One of my current academic activities is to publish a book entitled "Tarekat Shattariyyah di Minangkabau" (The Shattariyyah Order in Minangkabau). This coming book is originated from my dissertation written in 2003 in the University of Indonesia, Depok. I have updated and completed the discussion with the newest findings, not only to cover the Shattariyyah manuscripts in West Sumatra, but also those in West Java and Jogjakarta as a comparison. This book will be published by the Ecole Francaise d'Extreme Orient (EFEO) Jakarta in collaboration with the Pusat Pengkajian Islam dan Masyarakat (PPIM) or the Center for the Study of Islam and Society, UIN Jakarta.

In this book, I focus on efforts to reveal meaning in religious manuscripts, in this case the manuscripts about Shattariyyah order that emerged in Minangkabau. Ten Shattariyyah manuscripts, written by three Shattariyyah ulama in Minangkabau —Imam Maulana Abdul Manaf Amin, H. K. Deram, and Tuanku Bagindo Abbas Ulakan— were primary sources for the discussion. Also, one Sundanese manuscript from Kuningan, and two Javanese manuscripts from Cirebon and Giriloyo, Jogjakarta, will be the secondary sources. All manuscripts contain both the intellectual genealogy and doctrines relating to the Shattariyyah order.

Besides, in order to measure the dynamics of the teachings of Shattariyyah order in Minangkabau, two Arabic sources related to Shattariyyah, which are considered to be reference sources for teaching Shattariyyah order in the Malay-Indonesian Islamic world, were consulted. The first is al-Simt al-Majid by Shaikh Ahmad al-Qushashi, and the second is Ithaf al-Dhaki bi Sharh al-Tuhfah al-Mursalah Ila Ruh al-Nabi by Ibrahim al-Kurani.

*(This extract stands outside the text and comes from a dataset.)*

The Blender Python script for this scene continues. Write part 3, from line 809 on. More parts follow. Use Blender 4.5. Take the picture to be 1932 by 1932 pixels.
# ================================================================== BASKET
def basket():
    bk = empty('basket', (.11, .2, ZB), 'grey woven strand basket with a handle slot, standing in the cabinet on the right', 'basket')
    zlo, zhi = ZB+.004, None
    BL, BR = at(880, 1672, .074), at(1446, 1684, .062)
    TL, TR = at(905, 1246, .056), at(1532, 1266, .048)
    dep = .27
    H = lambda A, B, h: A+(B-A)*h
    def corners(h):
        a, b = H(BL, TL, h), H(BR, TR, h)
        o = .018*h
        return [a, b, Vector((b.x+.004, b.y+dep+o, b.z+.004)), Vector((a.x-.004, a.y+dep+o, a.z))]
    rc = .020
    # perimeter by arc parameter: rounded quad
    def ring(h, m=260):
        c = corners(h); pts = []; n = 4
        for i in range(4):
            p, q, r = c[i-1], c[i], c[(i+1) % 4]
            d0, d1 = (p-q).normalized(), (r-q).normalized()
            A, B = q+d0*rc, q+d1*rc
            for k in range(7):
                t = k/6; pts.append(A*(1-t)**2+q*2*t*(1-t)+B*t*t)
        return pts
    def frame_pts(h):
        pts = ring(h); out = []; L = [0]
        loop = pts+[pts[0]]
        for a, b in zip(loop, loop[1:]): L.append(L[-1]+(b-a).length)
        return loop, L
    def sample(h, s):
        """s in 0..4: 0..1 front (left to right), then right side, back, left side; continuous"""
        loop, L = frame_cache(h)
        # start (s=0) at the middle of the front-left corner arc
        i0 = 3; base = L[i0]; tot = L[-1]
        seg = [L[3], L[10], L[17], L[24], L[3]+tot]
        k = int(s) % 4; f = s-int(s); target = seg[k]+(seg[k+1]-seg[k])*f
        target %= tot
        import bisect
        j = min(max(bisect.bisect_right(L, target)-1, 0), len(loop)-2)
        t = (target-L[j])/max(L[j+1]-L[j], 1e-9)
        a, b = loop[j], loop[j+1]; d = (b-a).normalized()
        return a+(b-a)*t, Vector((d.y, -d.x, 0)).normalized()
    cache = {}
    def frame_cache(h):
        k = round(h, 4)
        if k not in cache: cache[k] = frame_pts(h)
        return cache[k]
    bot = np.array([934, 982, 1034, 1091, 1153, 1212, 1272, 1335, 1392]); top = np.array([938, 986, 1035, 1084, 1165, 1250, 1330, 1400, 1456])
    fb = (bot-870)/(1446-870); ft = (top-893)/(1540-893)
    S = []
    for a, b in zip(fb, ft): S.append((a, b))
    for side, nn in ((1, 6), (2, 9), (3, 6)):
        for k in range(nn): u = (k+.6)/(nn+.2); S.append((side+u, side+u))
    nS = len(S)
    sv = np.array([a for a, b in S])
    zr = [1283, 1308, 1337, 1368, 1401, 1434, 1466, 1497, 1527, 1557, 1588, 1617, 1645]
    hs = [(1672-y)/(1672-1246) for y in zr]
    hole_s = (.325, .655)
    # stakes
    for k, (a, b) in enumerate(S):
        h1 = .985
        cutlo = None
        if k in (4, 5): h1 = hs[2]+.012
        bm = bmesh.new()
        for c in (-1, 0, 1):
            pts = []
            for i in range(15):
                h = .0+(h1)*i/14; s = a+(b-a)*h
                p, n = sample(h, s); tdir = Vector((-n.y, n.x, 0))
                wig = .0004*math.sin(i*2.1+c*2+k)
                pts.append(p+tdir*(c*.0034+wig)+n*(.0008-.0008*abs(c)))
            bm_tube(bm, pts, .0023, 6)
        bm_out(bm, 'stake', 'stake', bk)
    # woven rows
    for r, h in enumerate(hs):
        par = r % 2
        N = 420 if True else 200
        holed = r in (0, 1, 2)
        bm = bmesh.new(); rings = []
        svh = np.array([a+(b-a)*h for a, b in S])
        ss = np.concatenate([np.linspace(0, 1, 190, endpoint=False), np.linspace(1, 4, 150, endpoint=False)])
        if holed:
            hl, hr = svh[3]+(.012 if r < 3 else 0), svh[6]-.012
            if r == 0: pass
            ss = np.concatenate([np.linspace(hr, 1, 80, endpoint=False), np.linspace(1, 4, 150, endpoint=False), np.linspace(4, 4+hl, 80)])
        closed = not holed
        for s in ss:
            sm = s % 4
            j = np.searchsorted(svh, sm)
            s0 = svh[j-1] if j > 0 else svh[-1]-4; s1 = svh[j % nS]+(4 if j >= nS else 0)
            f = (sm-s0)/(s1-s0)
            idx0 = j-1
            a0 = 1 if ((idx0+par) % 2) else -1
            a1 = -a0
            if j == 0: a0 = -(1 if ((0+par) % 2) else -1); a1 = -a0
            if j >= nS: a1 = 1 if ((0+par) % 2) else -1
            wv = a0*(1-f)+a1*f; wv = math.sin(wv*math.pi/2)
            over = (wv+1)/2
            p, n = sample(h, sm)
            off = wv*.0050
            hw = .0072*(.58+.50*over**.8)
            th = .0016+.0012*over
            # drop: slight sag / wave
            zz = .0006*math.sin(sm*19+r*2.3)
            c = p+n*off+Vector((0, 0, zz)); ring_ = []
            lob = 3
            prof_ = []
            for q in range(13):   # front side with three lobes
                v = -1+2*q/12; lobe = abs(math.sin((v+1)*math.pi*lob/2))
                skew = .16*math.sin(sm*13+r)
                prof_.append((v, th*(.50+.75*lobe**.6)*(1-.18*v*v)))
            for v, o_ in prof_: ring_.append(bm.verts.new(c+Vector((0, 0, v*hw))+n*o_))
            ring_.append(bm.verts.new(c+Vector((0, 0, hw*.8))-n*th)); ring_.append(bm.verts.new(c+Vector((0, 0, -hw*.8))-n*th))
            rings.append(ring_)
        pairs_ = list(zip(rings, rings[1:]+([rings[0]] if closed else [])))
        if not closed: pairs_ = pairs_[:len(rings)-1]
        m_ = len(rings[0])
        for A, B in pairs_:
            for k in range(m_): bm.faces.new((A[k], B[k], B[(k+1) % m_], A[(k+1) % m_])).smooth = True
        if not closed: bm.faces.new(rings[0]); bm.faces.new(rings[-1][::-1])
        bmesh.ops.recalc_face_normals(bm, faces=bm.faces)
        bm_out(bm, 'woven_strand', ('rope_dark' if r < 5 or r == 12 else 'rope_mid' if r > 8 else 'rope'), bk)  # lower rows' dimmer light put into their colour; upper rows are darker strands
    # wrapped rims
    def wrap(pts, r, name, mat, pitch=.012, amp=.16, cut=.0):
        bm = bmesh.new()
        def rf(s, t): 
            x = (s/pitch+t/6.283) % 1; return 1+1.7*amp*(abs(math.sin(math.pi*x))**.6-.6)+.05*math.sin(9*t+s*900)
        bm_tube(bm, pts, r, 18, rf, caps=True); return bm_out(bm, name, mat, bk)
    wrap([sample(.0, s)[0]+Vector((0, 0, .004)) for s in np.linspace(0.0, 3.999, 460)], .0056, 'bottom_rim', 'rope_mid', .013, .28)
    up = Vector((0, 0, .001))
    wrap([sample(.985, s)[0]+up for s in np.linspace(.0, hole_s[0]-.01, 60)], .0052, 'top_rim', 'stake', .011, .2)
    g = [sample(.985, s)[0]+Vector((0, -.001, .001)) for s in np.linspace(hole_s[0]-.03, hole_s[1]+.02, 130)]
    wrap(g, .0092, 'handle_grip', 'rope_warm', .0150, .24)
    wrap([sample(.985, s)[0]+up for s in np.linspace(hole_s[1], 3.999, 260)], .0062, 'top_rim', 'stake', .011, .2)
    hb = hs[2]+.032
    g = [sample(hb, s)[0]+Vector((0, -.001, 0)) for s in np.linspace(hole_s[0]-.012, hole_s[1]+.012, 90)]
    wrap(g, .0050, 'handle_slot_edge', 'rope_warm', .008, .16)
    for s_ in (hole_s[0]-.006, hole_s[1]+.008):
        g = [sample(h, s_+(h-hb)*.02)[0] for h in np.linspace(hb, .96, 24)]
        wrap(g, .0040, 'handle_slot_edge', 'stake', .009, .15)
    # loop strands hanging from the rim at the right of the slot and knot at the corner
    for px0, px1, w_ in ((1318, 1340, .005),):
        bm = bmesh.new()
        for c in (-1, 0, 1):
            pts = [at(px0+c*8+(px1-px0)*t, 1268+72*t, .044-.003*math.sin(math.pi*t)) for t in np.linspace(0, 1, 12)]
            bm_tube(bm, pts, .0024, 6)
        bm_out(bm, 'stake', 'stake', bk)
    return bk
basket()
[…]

As a result of an analysis of these two manuscripts, we know that the Shattariyyah manuscripts in Minangkabau were an important intellectual link between the writers, starting with Ahmad al-Qushashi, Ibrahim al-Kurani, Abdurrauf ibn Ali al-Jawi, and reaching the writers in Minangkabau by way of Burhanuddin Ulakan, an eminent student of Abdurrauf.

After having contact with several local traditions and cultures, the teaching style of Shattariyyah order was laden with local nuances. Teachings about the relationship between the external body and the internal self, for example, were formulated in what was known as “pengajian tubuh” (teachings of body). Shattariyyah teachings, apart from via conventional methods such as the recitation of al-Qur’an, were also delivered through traditions that included local characteristics, such as salawat dulang. Followers of Shattariyyah order in Minangkabau also developed what is known as “Basapa”, a Shattariyyah order ritual in Ulakan each Safar month (2nd month of the Arabic calendar), a tradition that was strongly influenced by local culture.

Hopefully, this book will reach the audiences in next July 2008, insya Allah.